Effect of Potholes on Load Distribution in Concrete Slab Bridges

This paper presents a parametric study of the effect of potholes on load distribution in reinforced concrete slab bridges using finite-element analysis (FEA). Parameters such as the span length, slab width, pothole location, and wheel load conditions on simply supported one-span reinforced concrete slab bridges were investigated. Four typical span lengths were considered in combination with one, two, three, and four lanes. A total of 65 highway bridge study cases were analyzed. It was assumed that the bridges were stand-alone structures carrying one-way traffic.
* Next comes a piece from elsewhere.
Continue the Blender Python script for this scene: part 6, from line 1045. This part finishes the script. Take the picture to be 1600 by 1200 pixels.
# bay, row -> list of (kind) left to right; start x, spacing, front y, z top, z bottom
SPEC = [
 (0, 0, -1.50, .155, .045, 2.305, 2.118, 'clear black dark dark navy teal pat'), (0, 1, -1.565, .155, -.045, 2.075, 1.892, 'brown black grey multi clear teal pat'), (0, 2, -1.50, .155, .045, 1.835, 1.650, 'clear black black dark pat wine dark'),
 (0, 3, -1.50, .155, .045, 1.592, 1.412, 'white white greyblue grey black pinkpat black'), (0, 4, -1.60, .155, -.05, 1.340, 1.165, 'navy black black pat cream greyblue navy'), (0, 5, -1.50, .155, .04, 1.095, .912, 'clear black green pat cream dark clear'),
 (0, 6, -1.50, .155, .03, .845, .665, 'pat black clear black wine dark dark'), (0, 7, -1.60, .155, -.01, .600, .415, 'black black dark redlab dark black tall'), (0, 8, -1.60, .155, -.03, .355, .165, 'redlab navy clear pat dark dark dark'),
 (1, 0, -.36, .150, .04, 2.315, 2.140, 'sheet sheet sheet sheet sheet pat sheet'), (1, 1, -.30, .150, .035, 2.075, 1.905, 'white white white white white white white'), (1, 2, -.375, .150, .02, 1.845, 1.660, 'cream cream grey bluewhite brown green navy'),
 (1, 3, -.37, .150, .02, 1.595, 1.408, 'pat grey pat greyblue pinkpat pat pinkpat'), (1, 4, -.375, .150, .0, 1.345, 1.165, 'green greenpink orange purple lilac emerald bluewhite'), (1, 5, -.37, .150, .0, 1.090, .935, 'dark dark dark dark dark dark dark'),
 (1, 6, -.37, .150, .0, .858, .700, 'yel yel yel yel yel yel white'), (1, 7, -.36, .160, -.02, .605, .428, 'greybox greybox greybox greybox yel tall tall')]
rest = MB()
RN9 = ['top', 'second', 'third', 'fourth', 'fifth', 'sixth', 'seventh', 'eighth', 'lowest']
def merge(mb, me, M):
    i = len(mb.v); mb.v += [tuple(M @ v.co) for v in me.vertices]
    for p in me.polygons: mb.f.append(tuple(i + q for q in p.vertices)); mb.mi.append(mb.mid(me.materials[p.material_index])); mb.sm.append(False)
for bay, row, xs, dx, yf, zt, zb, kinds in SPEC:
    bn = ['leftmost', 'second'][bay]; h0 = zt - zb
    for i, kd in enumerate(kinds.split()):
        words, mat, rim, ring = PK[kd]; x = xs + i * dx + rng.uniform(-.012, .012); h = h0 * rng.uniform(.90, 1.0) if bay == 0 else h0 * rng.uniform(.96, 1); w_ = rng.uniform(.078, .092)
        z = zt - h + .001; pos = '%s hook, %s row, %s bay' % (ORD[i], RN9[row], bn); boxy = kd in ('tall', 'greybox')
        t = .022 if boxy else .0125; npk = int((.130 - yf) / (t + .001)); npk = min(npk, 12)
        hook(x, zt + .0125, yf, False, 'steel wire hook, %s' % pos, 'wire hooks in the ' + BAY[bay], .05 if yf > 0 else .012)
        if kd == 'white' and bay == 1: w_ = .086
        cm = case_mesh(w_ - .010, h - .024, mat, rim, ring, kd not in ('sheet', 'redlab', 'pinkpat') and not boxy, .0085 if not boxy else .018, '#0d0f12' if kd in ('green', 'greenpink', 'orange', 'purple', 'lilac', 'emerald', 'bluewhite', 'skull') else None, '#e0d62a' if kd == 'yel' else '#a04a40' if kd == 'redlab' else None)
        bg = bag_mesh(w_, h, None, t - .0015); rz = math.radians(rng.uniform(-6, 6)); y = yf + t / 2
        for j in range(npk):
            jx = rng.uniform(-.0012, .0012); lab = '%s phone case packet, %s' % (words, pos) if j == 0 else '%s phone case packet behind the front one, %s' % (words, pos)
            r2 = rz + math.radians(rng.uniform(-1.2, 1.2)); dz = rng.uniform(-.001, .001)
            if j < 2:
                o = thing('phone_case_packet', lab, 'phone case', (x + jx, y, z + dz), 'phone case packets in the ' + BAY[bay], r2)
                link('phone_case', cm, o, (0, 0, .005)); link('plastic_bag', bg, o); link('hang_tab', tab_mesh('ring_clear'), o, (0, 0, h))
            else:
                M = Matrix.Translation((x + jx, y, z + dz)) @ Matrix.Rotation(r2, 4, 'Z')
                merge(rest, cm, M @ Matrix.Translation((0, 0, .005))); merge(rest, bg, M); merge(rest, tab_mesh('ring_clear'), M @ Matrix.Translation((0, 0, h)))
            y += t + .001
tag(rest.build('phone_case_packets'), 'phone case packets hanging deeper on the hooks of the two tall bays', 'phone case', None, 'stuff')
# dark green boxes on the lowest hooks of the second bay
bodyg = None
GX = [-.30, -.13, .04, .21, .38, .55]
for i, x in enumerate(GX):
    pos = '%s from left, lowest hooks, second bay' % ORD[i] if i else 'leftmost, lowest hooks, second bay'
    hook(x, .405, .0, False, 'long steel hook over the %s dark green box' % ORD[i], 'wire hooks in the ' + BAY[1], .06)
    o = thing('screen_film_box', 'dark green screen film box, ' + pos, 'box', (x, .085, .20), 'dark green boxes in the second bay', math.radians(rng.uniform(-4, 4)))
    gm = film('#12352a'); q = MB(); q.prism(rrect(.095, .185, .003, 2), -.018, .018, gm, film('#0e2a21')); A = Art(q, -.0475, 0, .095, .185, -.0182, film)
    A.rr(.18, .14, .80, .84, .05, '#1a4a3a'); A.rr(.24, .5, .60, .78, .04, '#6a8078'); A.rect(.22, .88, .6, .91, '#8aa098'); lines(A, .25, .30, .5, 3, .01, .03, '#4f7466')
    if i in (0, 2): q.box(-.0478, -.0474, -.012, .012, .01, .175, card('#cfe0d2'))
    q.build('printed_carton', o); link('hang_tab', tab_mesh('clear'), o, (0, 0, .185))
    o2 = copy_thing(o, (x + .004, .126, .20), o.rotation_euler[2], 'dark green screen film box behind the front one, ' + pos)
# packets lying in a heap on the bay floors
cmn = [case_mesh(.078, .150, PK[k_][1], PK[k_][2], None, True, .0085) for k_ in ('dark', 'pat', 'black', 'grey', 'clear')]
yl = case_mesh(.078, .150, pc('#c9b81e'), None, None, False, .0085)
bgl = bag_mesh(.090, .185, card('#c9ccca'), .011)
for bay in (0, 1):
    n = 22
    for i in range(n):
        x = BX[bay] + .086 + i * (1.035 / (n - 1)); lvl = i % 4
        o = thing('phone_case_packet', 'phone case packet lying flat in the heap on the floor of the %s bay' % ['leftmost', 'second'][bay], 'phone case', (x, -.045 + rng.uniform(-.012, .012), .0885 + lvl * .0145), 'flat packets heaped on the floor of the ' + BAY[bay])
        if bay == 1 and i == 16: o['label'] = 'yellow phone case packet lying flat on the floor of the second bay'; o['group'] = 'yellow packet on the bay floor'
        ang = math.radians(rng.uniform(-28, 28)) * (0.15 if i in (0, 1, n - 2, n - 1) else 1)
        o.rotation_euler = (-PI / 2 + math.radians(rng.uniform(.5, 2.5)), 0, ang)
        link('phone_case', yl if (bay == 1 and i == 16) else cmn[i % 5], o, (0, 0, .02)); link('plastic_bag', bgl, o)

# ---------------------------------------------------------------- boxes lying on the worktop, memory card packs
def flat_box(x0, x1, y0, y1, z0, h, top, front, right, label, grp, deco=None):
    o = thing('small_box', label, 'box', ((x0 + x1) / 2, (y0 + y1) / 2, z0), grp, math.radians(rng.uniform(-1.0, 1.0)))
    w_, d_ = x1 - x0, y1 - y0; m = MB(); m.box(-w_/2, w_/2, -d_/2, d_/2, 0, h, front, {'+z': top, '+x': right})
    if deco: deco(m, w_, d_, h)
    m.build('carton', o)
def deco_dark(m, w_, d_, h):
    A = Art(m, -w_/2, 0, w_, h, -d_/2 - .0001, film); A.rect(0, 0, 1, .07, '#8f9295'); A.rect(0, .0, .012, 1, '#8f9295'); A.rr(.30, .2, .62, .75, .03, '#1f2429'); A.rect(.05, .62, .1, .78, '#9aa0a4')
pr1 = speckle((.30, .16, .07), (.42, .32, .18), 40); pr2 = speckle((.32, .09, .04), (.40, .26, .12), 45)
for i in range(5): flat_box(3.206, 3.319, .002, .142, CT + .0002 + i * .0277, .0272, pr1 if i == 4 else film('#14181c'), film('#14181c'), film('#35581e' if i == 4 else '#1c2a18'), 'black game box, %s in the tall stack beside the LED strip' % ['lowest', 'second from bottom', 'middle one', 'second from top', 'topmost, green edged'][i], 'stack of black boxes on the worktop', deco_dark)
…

Design trucks were placed close to one edge of the slab, with the absolute minimum spacing between the trucks in order to predict the worst loading conditions. Previous studies validated the use of the AASHTO standard specifications design procedures when designing slab bridges. A typical bridge was selected to determine analytically the optimum thickness and critical location of the pothole(s) in any lane at midspan. The presence of one or two potholes $[0.6m\times 0.6m(2\mathrm{ft}\times 2\mathrm{ft}\left)\right]$ in the first two lanes created at the midspan of a bridge increased the maximum longitudinal bending moment by about 25% when compared with FEA results of slabs with no potholes, and by as much as 70% when compared with the AASHTO standard specifications. However, the new AASHTO LRFD design procedure overestimates the design moment in the concrete slabs with one or two potholes by about 20%. Therefore, the AASHTO LRFD design approach appears to account for the potential deterioration in the design of new concrete slab bridges. This paper will assist bridge engineers in comparing the two AASHTO design procedures as well as performing a realistic evaluation of the load carrying capacity of existing highway bridges.